Okullarda akran zorbalığı
Okullar, geleceğin temeli diye övünüyoruz ama bu temelin çatlaklarını görmekten ısrarla kaçıyoruz. Akran zorbalığı, bugün okul koridorlarının en ağır gerçeği. Çocuklarımız birbirine lafla, alayla, dışlamayla, hatta şiddetle saldırıyor. Ve biz hâlâ meseleyi “çocuk kavgası” diye hafife alıyoruz. Oysa o küçücük kalplerde açılan yaraların izi ömür boyu silinmiyor.
Zorbalık artık sadece bahçede, sınıfta değil; ekranın arkasında, sosyal medyada da kol geziyor. Çocuk, evine sığındığında bile rahat değil. Utanıyor, susuyor, içine kapanıyor. Sonuç? Okuldan soğuyan, arkadaşlarından kopan, özgüveni eriyen, hayata küsen gençler...
Ne yapılmalı? Öncelikle gerçeklerle yüzleşmeli ve bu sorunu yok saymaktan vazgeçmeliyiz. Öğretmenler, rehberlik servisleri, veliler el ele verip sorumluluk üstlenmek zorunda. Okullarda zorbalığa karşı “sıfır tolerans” kuralı konulmalı, çocuklara empati, adalet ve saygı dersleri verilmelidir. Çünkü çocuk sadece matematik öğrenmez; insan olmayı da okulda öğrenir.
Velilere de net bir çağrı yapmak gerek: Çocuğunuzun sadece dersine, notuna bakmayın; ruhuna, haline, duygularına da kulak verin. Çünkü mağdur olan çocuklar genellikle sessizdir, utançla susar. O sessizliği duymak, en az ders başarısını görmek kadar önemlidir.
Akran zorbalığı sadece birkaç öğrencinin meselesi değildir; topluma atılan bir zehirdir.

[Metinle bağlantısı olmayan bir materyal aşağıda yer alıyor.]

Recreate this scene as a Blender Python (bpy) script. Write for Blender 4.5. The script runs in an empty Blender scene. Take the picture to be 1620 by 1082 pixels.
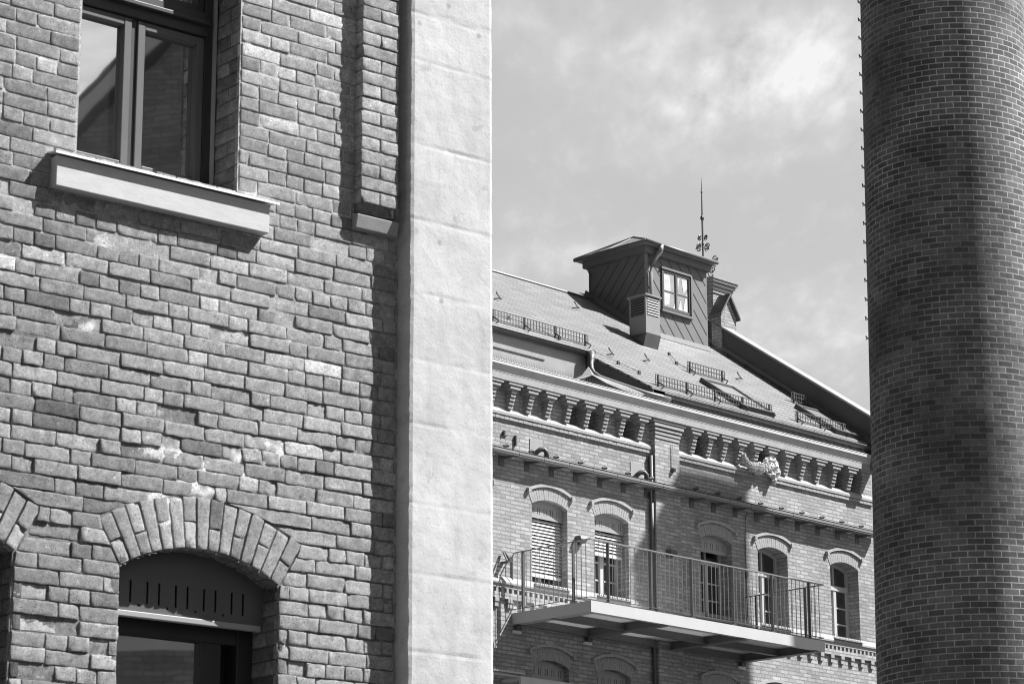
import bpy, bmesh, math, random
from mathutils import Vector, Matrix, noise
from mathutils.geometry import tessellate_polygon
random.seed(7)
C = bpy.context.scene.collection
R = math.radians

# ------------------------------------------------------------------ camera, world, sun
cam_d = bpy.data.cameras.new("camera"); cam = bpy.data.objects.new("camera", cam_d); C.objects.link(cam)
F = 4300.0
cam_d.sensor_width = 36.0; cam_d.lens = F / 1620 * 36.0
PITCH = math.atan(1169 / F); ROLL = -math.atan(75 / 16000.0)
cam.matrix_world = Matrix.Translation((0, 0, 1.7)) @ Matrix.Rotation(math.pi / 2 + PITCH, 4, 'X') @ Matrix.Rotation(ROLL, 4, 'Z')
cam_d.clip_start = 0.1; cam_d.clip_end = 3000
cam_d.dof.use_dof = True; cam_d.dof.focus_distance = 50; cam_d.dof.aperture_fstop = 20.0
bpy.context.scene.camera = cam

SUN_AZ = R(6.0)      # heading of the sun, forward of the camera's right hand
SUN_EL = R(48.5)
SUN = Vector((math.cos(SUN_AZ) * math.cos(SUN_EL), math.sin(SUN_AZ) * math.cos(SUN_EL), math.sin(SUN_EL)))
sd = bpy.data.lights.new("sun", 'SUN'); so = bpy.data.objects.new("sun", sd); C.objects.link(so)
sd.energy = 5.0; sd.angle = R(0.53); sd.color = (1, 1, 1)
so.rotation_euler = SUN.to_track_quat('Z', 'Y').to_euler()
so.location = (40, 0, 60)

def pixdir(px, py):
    v = Vector((px - 810.0, -(py - 541.0), -F)); v.normalize()
    return (cam.matrix_world.to_3x3() @ v).normalized()

sc = bpy.context.scene
sc.view_settings.view_transform = 'Standard'; sc.view_settings.look = 'None'
sc.view_settings.exposure = 0.95; sc.view_settings.gamma = 1.0
sc.cycles.filter_width = 1.1 if hasattr(sc, 'cycles') else 1.1

W = bpy.data.worlds.new("World"); sc.world = W; W.use_nodes = True
nt = W.node_tree; N = nt.nodes; LK = nt.links; N.clear()
def nd(t, **kw):
    n = N.new(t)
    for k, v in kw.items(): setattr(n, k, v)
    return n
def vmath(op, a, b=None):
    n = nd('ShaderNodeVectorMath', operation=op)
    for i, x in enumerate((a, b)):
        if x is None: continue
        if isinstance(x, (tuple, Vector)): n.inputs[i].default_value = tuple(x)
        else: LK.new(x, n.inputs[i])
    return n
def fmath(op, a, b=None, c=None, clamp=False):
    n = nd('ShaderNodeMath', operation=op); n.use_clamp = clamp
    for i, x in enumerate((a, b, c)):
        if x is None: continue
        if isinstance(x, (int, float)): n.inputs[i].default_value = x
        else: LK.new(x, n.inputs[i])
    return n.outputs[0]
sky = nd('ShaderNodeTexSky'); sky.sky_type = 'NISHITA'; sky.sun_disc = False
sky.sun_elevation = SUN_EL; sky.sun_rotation = R(90) - SUN_AZ
sky.air_density = 1.0; sky.dust_density = 2.0; sky.ozone_density = 1.0
bw = nd('ShaderNodeRGBToBW'); LK.new(sky.outputs[0], bw.inputs[0])
tc = nd('ShaderNodeTexCoord'); dirv = vmath('NORMALIZE', tc.outputs['Generated']).outputs[0]
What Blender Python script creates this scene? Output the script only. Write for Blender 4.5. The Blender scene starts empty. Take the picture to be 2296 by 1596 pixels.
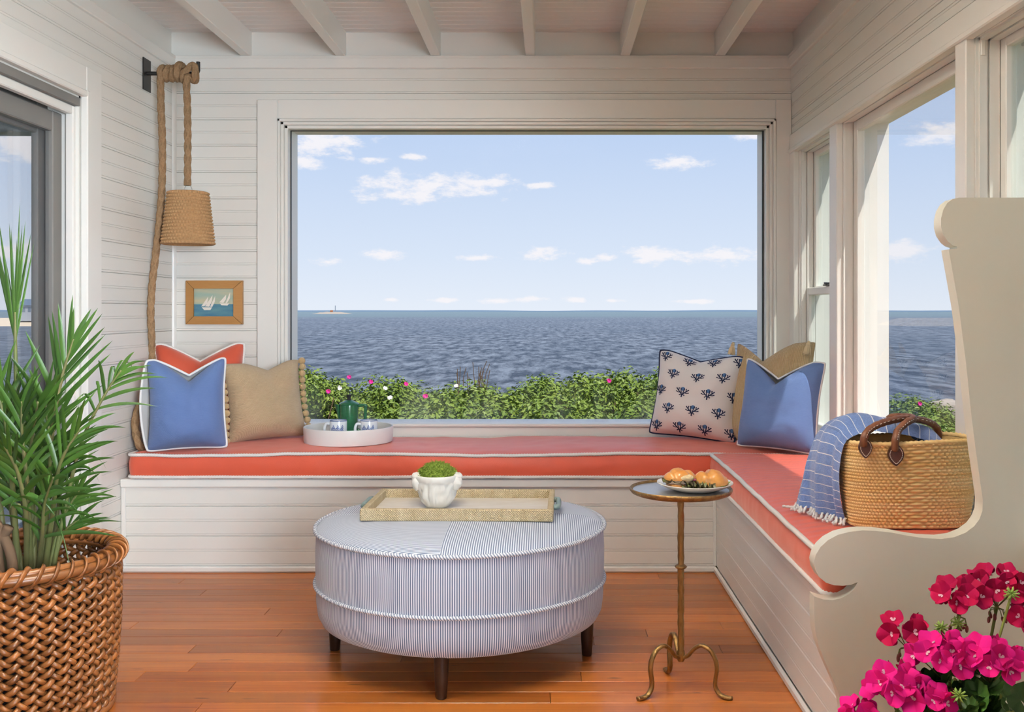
import bpy, math, random
import numpy as np
from mathutils import Vector, Matrix, noise
R = math.radians
PI = math.pi
random.seed(7)
SC = bpy.context.scene
COL = SC.collection

# ------------------------------------------------------------------ camera, sky, sun, exposure
FPX, VX, VY, EYE = 2232.0, 1230.0, 697.0, 1.06
cam_d = bpy.data.cameras.new('camera'); cam = bpy.data.objects.new('camera', cam_d); COL.objects.link(cam)
cam.location = (0, 0, EYE); cam.rotation_euler = (R(90), 0, 0)
cam_d.sensor_width = 36; cam_d.sensor_fit = 'HORIZONTAL'; cam_d.lens = 36 * FPX / 2296
cam_d.shift_x = -(VX - 1148) / 2296; cam_d.shift_y = -(798 - VY) / 2296
cam_d.clip_start = 0.05; cam_d.clip_end = 20000
SC.camera = cam
vs = SC.view_settings
vs.view_transform = 'Standard'; vs.look = 'None'; vs.gamma = 1; vs.use_curve_mapping = False
vs.exposure = 0.32


def P(px, py, Y):
    return Vector(((px - VX) * Y / FPX, Y, EYE - (py - VY) * Y / FPX))


class NT:
    """tiny node-tree helper"""
    def __init__(s, tree):
        s.t = tree; s.n = tree.nodes; s.l = tree.links

    def new(s, typ, **kw):
        nd = s.n.new(typ)
        for k, v in kw.items():
            setattr(nd, k, v)
        return nd

    def link(s, a, b):
        s.l.new(a, b)

    def put(s, sock, v):
        if v is None: return
        if hasattr(v, 'is_linked'): s.l.new(v, sock)
        else: sock.default_value = v

    def math(s, op, a, b=None, c=None, clamp=False):
        nd = s.new('ShaderNodeMath', operation=op); nd.use_clamp = clamp
        s.put(nd.inputs[0], a); s.put(nd.inputs[1], b); s.put(nd.inputs[2], c)
        return nd.outputs[0]

    def mix(s, fac, a, b, blend='MIX'):
        nd = s.new('ShaderNodeMix', data_type='RGBA', blend_type=blend)
        s.put(nd.inputs[0], fac); s.put(nd.inputs[6], a); s.put(nd.inputs[7], b)
        return nd.outputs[2]

    def ramp(s, fac, stops, interp='LINEAR'):
        nd = s.new('ShaderNodeValToRGB'); cr = nd.color_ramp; cr.interpolation = interp
        while len(cr.elements) < len(stops): cr.elements.new(0.5)
        for e, (p, c) in zip(cr.elements, stops):
            e.position = p; e.color = c if len(c) == 4 else (*c, 1)
        s.put(nd.inputs[0], fac)
        return nd.outputs[0]

    def maprange(s, v, a, b, c=0.0, d=1.0, smooth=False):
        nd = s.new('ShaderNodeMapRange'); nd.interpolation_type = 'SMOOTHSTEP' if smooth else 'LINEAR'
        s.put(nd.inputs[0], v); nd.inputs[1].default_value = a; nd.inputs[2].default_value = b
        nd.inputs[3].default_value = c; nd.inputs[4].default_value = d
        return nd.outputs[0]

    def noise(s, vec, scale, detail=4, rough=0.55):
        nd = s.new('ShaderNodeTexNoise'); s.put(nd.inputs['Vector'], vec)
        nd.inputs['Scale'].default_value = scale; nd.inputs['Detail'].default_value = detail
        nd.inputs['Roughness'].default_value = rough
        return nd.outputs[0]

    def scale(s, vec, xyz):
        nd = s.new('ShaderNodeVectorMath', operation='MULTIPLY'); s.put(nd.inputs[0], vec); nd.inputs[1].default_value = xyz
        return nd.outputs[0]

    def sep(s, vec):
        nd = s.new('ShaderNodeSeparateXYZ'); s.put(nd.inputs[0], vec); return nd.outputs

    def comb(s, x, y, z=0.0):
        nd = s.new('ShaderNodeCombineXYZ'); s.put(nd.inputs[0], x); s.put(nd.inputs[1], y); s.put(nd.inputs[2], z)
        return nd.outputs[0]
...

Biz susarsak, çocuklarımızın geleceğini o zehire teslim ederiz. Bugün bir çocuğun çığlığına kulak tıkarsak, yarın toplumun tamamı sessizliğe gömülür.
Kısacası mesele yalnızca çocukların kavgası değil; nasıl bir toplum olacağımızın turnusol kâğıdıdır. Bu yüzden bugünden atılacak her adım, yarının vicdanını belirleyecektir. Çocuklarımızı korumak, sadece onların değil, hepimizin ortak sorumluluğudur.
Ve unutmayalım: Zorbalık karşısında sessiz kalan her yetişkin, aslında zorbanın yanında saf tutar. Ya çocuklarımızı güvenli bir geleceğe taşıyacağız ya da suskunluğumuzla karanlığa teslim edeceğiz.